Nineteen days before the opening of the Athens Games, Olympics-related venues and infrastructure projects are being delivered one after the other at the 11th hour. Concerns that the Games would have to begin before some of the major projects contained in Athens’s Olympic bid were completed have largely subsided. But the pressure is still very much on. When projects are delivered at the very last moment, there is no time for testing them in everyday conditions – always very different from trial runs before delivery. No matter how hard designers use their imagination and foresightedness, it is never possible to cater for those unexpected snags that come up in everyday practice. Unexpected complications are not the only problem.
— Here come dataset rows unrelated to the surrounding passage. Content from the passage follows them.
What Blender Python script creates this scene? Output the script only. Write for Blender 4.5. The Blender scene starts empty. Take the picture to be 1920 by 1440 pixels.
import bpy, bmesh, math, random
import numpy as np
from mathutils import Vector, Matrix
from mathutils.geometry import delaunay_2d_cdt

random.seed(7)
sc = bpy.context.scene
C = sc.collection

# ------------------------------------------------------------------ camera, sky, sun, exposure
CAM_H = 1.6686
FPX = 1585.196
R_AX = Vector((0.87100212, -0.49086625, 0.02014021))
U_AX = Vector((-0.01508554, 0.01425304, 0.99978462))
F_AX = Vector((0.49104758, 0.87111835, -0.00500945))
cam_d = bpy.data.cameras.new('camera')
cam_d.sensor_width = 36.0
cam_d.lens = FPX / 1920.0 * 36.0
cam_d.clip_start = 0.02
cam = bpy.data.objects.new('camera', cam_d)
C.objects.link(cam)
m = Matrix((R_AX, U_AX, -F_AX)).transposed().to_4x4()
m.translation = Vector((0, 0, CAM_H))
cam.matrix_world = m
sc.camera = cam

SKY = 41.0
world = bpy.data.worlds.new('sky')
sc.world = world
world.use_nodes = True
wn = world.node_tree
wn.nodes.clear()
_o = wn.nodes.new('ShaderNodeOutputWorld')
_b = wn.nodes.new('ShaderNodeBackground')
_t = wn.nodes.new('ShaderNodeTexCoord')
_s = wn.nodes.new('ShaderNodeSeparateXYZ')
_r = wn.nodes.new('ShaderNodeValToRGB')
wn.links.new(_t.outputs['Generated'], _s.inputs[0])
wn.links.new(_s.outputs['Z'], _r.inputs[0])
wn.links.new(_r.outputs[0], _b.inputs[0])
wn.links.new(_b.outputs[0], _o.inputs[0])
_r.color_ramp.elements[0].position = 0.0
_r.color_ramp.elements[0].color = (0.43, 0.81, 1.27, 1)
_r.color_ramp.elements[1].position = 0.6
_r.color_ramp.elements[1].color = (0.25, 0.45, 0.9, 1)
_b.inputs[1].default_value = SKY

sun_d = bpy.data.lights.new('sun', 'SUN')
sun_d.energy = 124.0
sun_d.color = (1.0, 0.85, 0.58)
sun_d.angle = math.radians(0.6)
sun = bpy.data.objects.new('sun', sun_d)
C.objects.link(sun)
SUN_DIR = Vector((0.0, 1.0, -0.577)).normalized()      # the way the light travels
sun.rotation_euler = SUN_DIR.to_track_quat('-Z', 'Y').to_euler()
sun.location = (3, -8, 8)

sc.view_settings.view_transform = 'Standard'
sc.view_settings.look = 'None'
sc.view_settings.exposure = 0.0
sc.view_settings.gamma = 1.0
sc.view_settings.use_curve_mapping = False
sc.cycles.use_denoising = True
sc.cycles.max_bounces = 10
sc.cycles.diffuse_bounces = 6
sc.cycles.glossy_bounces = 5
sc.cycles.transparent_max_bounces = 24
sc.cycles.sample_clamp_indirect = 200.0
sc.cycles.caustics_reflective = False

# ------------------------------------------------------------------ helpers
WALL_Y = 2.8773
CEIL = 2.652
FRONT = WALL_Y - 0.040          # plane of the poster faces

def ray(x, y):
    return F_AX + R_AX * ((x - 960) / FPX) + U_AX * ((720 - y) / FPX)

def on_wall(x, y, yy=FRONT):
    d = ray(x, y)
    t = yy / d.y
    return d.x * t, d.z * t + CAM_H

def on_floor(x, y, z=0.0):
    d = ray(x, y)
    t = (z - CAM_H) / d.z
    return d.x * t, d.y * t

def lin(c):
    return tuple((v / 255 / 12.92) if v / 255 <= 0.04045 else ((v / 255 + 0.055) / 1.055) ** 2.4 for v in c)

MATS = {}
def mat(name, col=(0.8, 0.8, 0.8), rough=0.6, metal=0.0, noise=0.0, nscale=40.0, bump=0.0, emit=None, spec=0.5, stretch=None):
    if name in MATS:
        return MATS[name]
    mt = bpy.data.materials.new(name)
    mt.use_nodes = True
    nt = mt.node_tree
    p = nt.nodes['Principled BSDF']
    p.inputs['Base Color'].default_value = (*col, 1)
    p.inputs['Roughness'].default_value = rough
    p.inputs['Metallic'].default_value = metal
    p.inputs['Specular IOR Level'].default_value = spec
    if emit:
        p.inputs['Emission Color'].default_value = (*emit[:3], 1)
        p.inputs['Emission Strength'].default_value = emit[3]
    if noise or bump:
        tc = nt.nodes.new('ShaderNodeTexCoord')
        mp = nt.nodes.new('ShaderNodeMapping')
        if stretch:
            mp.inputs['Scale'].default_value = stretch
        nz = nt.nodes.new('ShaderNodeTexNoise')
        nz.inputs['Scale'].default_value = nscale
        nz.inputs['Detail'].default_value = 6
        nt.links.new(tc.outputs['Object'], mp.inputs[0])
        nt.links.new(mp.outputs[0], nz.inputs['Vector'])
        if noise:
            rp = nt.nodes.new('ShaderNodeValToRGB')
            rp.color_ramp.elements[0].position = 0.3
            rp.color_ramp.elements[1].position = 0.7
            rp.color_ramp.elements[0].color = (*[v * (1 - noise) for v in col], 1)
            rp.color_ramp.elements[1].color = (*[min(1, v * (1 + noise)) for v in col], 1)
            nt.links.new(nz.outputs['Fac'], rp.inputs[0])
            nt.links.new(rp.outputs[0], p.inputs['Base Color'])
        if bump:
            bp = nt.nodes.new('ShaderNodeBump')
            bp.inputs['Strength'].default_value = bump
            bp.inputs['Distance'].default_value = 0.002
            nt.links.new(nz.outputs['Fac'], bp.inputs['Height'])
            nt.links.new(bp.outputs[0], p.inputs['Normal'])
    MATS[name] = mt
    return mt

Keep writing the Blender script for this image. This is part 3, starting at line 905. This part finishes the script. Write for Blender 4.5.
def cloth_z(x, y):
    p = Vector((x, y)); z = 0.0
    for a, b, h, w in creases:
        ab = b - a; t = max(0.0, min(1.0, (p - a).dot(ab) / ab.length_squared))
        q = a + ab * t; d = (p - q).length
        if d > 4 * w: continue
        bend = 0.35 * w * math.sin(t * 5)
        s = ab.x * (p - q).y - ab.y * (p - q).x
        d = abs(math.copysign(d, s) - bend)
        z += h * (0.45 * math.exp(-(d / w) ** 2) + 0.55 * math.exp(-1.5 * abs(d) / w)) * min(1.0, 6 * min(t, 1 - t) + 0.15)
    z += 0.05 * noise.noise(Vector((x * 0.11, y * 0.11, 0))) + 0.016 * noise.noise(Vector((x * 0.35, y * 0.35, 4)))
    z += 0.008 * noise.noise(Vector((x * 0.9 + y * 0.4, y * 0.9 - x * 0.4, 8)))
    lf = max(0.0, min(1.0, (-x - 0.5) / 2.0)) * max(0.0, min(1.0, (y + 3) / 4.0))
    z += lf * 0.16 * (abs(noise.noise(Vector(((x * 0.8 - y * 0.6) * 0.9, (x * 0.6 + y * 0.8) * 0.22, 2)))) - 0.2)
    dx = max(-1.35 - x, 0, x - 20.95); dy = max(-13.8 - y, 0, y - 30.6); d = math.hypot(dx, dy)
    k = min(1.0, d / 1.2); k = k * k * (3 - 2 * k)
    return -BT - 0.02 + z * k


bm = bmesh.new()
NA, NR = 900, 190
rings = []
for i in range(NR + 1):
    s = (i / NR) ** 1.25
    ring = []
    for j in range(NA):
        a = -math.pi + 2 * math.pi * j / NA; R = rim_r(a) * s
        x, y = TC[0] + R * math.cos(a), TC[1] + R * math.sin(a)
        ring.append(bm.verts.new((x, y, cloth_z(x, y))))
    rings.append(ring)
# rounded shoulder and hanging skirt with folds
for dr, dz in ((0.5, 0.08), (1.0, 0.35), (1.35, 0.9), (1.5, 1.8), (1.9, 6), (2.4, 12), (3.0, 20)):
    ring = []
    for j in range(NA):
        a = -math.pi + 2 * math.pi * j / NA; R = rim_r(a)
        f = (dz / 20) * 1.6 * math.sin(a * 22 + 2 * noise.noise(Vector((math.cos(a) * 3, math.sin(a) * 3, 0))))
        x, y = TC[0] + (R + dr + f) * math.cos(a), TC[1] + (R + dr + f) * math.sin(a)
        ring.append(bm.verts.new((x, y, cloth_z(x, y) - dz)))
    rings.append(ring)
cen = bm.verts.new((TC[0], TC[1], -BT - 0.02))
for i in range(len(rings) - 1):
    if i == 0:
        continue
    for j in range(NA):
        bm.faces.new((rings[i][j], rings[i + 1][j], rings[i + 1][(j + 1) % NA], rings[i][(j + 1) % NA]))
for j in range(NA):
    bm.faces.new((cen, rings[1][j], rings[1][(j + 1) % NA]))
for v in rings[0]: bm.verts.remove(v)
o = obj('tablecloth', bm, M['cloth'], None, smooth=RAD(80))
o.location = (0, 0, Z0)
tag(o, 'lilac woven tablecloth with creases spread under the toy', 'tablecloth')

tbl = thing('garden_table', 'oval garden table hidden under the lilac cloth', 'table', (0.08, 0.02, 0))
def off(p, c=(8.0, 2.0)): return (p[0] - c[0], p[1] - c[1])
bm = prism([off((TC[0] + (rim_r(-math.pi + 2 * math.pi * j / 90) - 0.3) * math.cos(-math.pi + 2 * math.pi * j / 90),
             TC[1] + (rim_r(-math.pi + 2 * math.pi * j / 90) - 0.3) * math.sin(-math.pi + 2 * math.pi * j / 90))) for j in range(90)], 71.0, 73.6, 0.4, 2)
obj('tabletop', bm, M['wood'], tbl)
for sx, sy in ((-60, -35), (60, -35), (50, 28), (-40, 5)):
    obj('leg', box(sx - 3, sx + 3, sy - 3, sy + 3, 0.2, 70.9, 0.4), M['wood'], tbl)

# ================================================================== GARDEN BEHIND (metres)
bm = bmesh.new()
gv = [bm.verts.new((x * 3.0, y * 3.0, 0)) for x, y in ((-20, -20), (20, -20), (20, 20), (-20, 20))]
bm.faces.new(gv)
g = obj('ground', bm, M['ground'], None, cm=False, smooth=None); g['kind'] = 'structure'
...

In an event of such magnitude as the Olympics, during which dozens of competitions take place in different venues at the same time, the coordination of clearly practical activities – which at first sight appears to be a simple procedural issue – demands perfect tuning, emphasis on the details, extreme caution and circumspection. As an example, for waste-disposal units alone, at least 2,000 people need to be accredited so as to have access to the sports venues. The accreditation of such a great number of journalists, judges, technicians and other officials is a difficult and complex task. Even more complex is the coordination of transportation so that athletes and judges can reach the venues in due time. Ensuring smooth traffic flow in the city will also be a crucial parameter in attracting last-minute visitors to the Games. Finally, it is crucial that we offer quality coverage as television is the medium through which the Games will travel across the country and the whole world. «We feel that the situation is under control,» said Alternate Culture Minister Fanni Palli-Petralia, stressing, however, that the final outcome will depend on the details. That will determine whether we succeed in showing to the world the quality of our venues – perhaps the best built in Olympics history. One wishes that the generosity which often pushes the Greeks to exceed their limits will contribute to a successful Games. Now is the time. We must do our best in order to ensure flawless coordination and to be prepared for any unexpected incidents. We have entered the final stretch. And we should be well-prepared for it.